(Rows from a 3D scene dataset)
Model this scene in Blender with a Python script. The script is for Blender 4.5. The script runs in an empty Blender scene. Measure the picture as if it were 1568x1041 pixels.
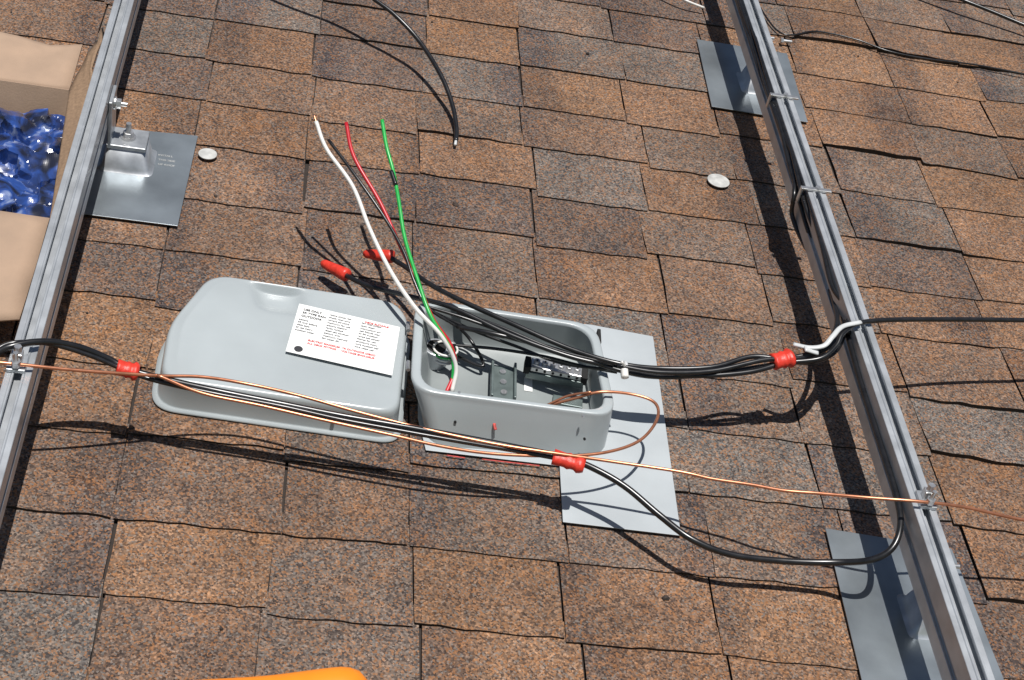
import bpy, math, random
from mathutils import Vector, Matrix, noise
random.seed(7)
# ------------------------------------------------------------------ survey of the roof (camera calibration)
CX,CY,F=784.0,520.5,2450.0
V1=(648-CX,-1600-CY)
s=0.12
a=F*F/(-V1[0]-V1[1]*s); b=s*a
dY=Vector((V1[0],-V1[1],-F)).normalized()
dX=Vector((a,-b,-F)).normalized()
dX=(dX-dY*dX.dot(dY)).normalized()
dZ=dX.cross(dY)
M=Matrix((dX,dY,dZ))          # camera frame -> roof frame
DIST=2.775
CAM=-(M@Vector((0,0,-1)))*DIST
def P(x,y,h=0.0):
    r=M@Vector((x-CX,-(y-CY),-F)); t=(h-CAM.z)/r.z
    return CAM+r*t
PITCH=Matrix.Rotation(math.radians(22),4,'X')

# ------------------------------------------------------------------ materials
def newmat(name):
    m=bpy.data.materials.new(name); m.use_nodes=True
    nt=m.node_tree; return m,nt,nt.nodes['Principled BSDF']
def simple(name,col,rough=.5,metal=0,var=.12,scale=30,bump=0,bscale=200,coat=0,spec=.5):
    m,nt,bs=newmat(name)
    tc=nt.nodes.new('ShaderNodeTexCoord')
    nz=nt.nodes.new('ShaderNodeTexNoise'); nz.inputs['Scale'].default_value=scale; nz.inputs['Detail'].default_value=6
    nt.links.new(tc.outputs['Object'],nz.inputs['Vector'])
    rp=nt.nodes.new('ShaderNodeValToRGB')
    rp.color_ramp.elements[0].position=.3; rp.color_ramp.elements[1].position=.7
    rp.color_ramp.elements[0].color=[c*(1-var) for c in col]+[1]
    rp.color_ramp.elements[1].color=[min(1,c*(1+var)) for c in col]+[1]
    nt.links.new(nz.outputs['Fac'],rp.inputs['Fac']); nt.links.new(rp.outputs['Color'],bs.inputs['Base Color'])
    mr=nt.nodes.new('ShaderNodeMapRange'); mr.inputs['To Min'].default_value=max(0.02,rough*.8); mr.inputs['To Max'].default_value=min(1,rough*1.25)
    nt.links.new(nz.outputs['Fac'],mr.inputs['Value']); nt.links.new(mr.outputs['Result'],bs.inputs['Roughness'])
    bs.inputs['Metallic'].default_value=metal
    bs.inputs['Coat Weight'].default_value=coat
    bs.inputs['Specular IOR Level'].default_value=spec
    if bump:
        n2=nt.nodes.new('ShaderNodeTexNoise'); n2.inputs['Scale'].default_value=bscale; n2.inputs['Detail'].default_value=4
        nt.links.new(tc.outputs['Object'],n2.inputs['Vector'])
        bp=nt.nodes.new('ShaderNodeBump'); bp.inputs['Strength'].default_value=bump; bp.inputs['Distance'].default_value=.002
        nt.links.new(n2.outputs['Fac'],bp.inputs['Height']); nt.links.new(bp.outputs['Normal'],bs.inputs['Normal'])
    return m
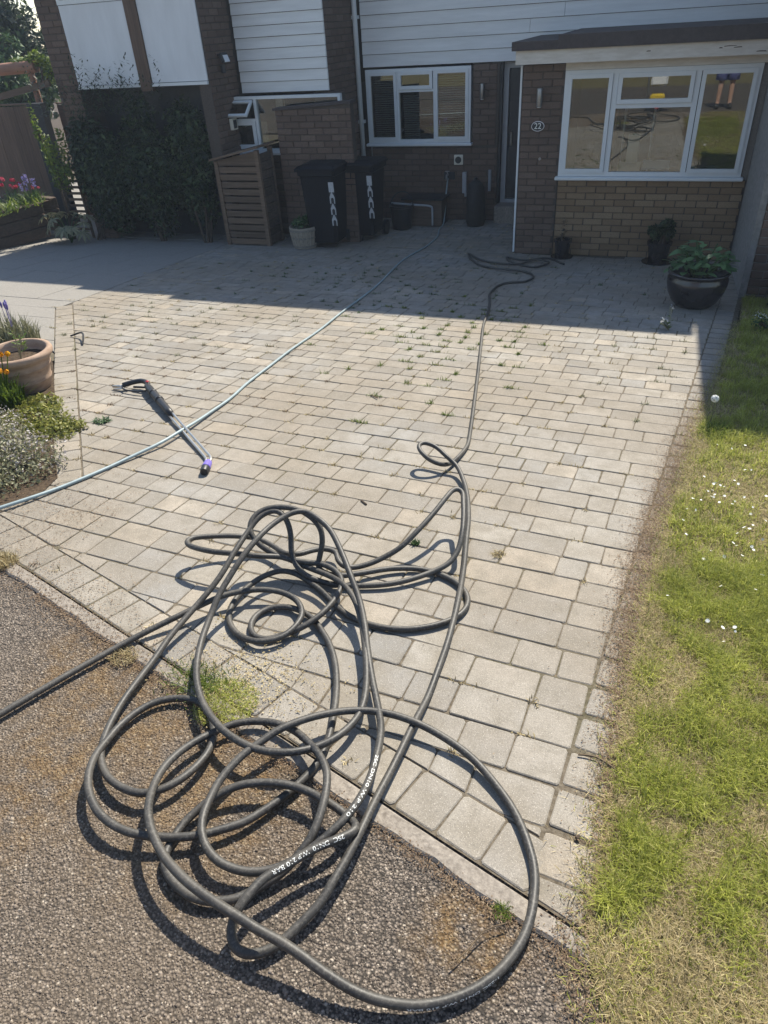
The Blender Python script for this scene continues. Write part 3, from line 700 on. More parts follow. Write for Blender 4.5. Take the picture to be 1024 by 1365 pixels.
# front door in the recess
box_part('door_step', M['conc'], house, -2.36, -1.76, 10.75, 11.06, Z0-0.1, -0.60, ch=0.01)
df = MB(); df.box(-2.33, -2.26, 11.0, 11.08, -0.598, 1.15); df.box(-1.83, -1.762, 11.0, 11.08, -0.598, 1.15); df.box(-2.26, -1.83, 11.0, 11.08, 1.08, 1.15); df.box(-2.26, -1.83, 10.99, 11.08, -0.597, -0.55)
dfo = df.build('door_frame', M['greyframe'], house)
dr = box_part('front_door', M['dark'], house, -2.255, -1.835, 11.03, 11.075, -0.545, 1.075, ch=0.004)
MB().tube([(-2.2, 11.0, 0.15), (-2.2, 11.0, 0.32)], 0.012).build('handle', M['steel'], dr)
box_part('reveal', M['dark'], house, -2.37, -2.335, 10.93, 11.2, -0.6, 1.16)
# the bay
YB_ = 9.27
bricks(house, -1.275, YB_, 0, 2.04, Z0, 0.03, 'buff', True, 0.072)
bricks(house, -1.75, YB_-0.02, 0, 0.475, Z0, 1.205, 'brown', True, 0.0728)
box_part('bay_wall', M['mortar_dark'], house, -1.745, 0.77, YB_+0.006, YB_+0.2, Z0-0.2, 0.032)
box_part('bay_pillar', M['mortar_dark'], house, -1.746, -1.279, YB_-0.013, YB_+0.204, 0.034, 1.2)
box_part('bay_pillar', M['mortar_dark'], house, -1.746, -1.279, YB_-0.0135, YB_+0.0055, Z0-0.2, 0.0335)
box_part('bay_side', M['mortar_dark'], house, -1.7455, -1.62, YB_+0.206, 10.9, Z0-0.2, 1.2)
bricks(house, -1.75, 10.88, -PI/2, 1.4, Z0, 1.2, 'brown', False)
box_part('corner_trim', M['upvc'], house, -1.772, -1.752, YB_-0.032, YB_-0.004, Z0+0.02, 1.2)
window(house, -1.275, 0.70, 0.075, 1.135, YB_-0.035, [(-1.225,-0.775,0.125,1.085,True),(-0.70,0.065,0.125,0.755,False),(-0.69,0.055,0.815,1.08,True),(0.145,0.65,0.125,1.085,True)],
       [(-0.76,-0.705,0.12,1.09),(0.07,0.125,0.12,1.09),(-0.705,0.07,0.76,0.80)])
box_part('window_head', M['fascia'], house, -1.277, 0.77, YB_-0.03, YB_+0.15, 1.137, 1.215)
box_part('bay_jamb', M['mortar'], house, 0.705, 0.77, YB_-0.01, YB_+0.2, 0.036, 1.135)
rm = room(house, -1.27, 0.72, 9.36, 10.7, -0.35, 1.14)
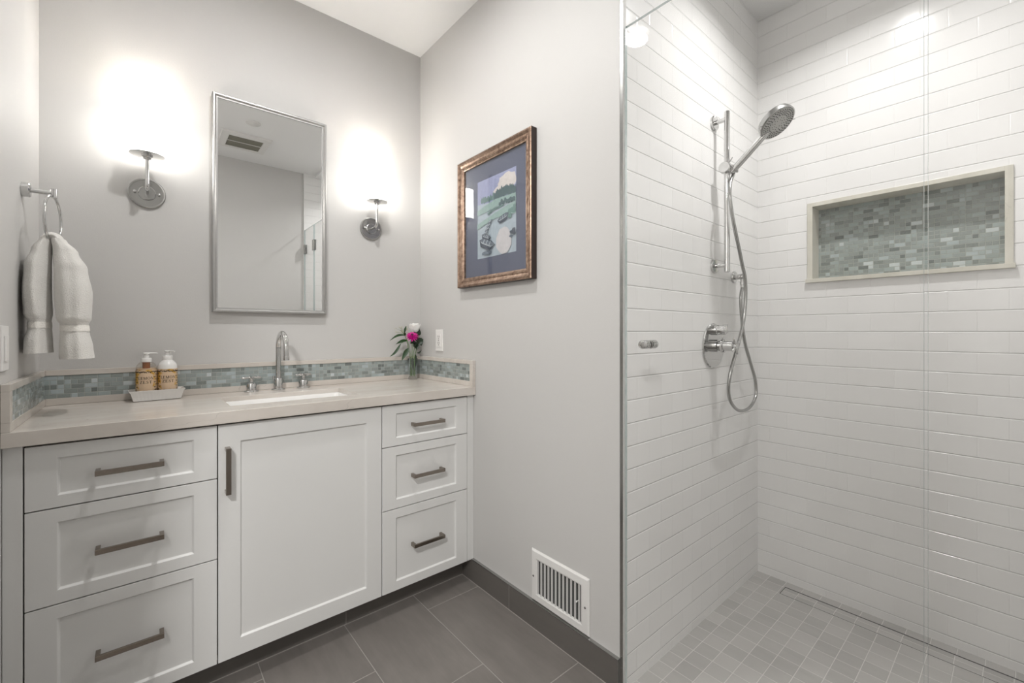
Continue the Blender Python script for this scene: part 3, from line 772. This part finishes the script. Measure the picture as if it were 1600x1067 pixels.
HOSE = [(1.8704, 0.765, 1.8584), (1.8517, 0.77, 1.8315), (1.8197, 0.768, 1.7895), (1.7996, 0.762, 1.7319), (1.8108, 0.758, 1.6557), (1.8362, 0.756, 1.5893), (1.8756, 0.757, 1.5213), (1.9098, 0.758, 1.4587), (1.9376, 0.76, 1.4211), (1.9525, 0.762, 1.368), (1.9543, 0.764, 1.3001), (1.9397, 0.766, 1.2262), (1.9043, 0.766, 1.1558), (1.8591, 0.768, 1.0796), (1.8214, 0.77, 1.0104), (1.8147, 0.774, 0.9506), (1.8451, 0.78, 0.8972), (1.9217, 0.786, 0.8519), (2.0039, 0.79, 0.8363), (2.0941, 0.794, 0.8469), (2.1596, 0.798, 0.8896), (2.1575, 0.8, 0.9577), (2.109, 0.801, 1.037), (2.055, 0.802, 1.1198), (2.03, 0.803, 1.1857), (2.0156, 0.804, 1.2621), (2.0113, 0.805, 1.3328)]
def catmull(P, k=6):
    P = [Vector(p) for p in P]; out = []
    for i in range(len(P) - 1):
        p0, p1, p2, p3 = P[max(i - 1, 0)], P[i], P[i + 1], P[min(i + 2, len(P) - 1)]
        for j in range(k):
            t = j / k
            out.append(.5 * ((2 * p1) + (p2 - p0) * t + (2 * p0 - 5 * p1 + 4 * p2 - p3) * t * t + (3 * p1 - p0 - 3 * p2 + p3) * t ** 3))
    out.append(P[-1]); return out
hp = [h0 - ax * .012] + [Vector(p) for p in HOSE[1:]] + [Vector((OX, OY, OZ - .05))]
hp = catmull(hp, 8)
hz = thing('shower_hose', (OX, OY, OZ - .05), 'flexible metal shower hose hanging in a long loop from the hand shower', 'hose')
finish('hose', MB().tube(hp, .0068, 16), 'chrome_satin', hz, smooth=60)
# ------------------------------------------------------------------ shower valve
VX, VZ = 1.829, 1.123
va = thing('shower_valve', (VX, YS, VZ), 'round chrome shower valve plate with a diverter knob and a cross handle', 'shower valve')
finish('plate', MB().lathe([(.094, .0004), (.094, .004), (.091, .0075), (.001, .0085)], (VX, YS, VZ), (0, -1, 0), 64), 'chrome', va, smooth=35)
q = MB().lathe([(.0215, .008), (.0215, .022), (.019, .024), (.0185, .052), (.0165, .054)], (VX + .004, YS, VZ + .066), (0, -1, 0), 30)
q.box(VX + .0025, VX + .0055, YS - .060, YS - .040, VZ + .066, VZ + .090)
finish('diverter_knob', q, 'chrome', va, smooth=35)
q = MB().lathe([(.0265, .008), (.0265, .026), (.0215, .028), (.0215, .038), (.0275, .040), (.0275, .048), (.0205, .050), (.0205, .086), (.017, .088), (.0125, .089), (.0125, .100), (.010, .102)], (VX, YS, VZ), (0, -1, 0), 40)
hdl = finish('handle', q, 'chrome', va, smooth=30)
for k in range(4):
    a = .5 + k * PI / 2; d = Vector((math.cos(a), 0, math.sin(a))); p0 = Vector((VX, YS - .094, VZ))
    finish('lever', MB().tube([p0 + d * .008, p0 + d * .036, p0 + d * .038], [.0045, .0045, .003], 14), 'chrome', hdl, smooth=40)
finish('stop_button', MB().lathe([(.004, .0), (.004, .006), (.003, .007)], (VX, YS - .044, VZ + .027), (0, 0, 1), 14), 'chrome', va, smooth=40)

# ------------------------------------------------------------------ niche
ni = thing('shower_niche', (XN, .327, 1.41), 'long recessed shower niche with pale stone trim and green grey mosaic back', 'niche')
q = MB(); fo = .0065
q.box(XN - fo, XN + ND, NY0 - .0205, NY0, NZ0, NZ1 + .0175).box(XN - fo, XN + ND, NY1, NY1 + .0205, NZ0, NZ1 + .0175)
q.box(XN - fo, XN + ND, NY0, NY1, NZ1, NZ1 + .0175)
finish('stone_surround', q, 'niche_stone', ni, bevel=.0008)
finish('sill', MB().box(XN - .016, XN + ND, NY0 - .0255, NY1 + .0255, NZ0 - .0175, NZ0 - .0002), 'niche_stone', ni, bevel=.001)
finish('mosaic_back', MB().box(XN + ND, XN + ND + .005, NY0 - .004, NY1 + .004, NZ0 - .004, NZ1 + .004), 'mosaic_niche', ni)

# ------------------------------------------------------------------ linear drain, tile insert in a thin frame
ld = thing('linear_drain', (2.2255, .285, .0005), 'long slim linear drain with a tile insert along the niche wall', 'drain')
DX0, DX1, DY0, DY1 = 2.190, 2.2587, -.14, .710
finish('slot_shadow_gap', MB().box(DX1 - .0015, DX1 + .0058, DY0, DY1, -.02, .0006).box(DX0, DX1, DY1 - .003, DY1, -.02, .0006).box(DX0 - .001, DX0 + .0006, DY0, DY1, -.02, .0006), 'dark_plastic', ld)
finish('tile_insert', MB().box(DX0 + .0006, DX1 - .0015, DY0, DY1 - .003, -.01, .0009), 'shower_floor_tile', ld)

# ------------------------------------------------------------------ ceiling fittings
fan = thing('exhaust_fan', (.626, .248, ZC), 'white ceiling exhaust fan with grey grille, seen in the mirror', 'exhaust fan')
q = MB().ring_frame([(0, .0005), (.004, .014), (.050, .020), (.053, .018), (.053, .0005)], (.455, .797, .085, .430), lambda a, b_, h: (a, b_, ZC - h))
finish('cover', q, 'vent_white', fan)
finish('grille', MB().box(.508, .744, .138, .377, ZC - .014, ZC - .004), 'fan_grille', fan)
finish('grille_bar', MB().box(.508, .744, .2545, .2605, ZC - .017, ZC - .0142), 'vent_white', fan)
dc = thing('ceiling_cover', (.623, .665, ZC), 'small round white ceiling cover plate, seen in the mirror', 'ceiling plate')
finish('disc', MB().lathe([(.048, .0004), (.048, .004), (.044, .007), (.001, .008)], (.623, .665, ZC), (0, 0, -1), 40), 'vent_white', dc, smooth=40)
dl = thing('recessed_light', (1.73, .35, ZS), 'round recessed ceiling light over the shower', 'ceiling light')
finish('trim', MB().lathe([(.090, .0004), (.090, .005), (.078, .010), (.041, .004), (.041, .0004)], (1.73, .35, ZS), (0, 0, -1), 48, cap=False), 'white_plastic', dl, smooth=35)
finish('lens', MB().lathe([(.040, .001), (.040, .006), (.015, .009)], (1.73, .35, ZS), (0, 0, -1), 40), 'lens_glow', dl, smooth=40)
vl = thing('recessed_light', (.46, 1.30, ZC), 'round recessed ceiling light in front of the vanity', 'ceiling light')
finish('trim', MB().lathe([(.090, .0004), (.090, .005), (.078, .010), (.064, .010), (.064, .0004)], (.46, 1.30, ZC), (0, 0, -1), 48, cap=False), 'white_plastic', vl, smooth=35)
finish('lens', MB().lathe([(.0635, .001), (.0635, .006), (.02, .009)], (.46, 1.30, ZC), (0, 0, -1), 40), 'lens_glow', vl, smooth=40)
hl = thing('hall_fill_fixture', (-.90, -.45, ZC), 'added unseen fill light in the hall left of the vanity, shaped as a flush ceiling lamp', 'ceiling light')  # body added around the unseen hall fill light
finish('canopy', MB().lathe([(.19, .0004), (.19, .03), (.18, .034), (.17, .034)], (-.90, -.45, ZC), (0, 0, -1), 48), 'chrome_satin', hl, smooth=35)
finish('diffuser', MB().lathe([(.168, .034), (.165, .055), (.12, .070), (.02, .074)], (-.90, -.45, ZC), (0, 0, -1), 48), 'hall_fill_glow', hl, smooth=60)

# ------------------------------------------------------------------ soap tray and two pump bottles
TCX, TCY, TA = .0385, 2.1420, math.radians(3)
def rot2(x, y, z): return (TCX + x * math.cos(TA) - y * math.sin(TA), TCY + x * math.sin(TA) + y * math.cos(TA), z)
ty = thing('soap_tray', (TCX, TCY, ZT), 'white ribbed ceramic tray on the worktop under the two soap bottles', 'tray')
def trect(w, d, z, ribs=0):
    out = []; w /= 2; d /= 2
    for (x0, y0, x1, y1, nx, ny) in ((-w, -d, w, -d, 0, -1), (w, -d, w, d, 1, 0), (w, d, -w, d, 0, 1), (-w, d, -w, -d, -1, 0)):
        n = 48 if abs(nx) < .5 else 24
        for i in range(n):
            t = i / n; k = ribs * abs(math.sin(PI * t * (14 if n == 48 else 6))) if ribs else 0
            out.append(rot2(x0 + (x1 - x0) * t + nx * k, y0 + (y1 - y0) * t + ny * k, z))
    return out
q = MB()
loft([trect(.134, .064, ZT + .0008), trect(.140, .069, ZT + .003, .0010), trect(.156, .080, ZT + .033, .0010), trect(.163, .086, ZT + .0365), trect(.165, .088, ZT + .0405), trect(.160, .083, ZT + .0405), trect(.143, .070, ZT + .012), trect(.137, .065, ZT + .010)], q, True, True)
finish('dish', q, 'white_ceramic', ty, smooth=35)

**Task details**
In the data above, please extract the lines from the first one through the line with "PITCH=Matrix.Rotation(math.radians(22),4,'X')", exactly, and keep pictures out.

**Answer for the task**
Model this scene in Blender with a Python script. The script is for Blender 4.5. The script runs in an empty Blender scene. Measure the picture as if it were 1568x1041 pixels.
import bpy, math, random
from mathutils import Vector, Matrix, noise
random.seed(7)
# ------------------------------------------------------------------ survey of the roof (camera calibration)
CX,CY,F=784.0,520.5,2450.0
V1=(648-CX,-1600-CY)
s=0.12
a=F*F/(-V1[0]-V1[1]*s); b=s*a
dY=Vector((V1[0],-V1[1],-F)).normalized()
dX=Vector((a,-b,-F)).normalized()
dX=(dX-dY*dX.dot(dY)).normalized()
dZ=dX.cross(dY)
M=Matrix((dX,dY,dZ))          # camera frame -> roof frame
DIST=2.775
CAM=-(M@Vector((0,0,-1)))*DIST
def P(x,y,h=0.0):
    r=M@Vector((x-CX,-(y-CY),-F)); t=(h-CAM.z)/r.z
    return CAM+r*t
PITCH=Matrix.Rotation(math.radians(22),4,'X')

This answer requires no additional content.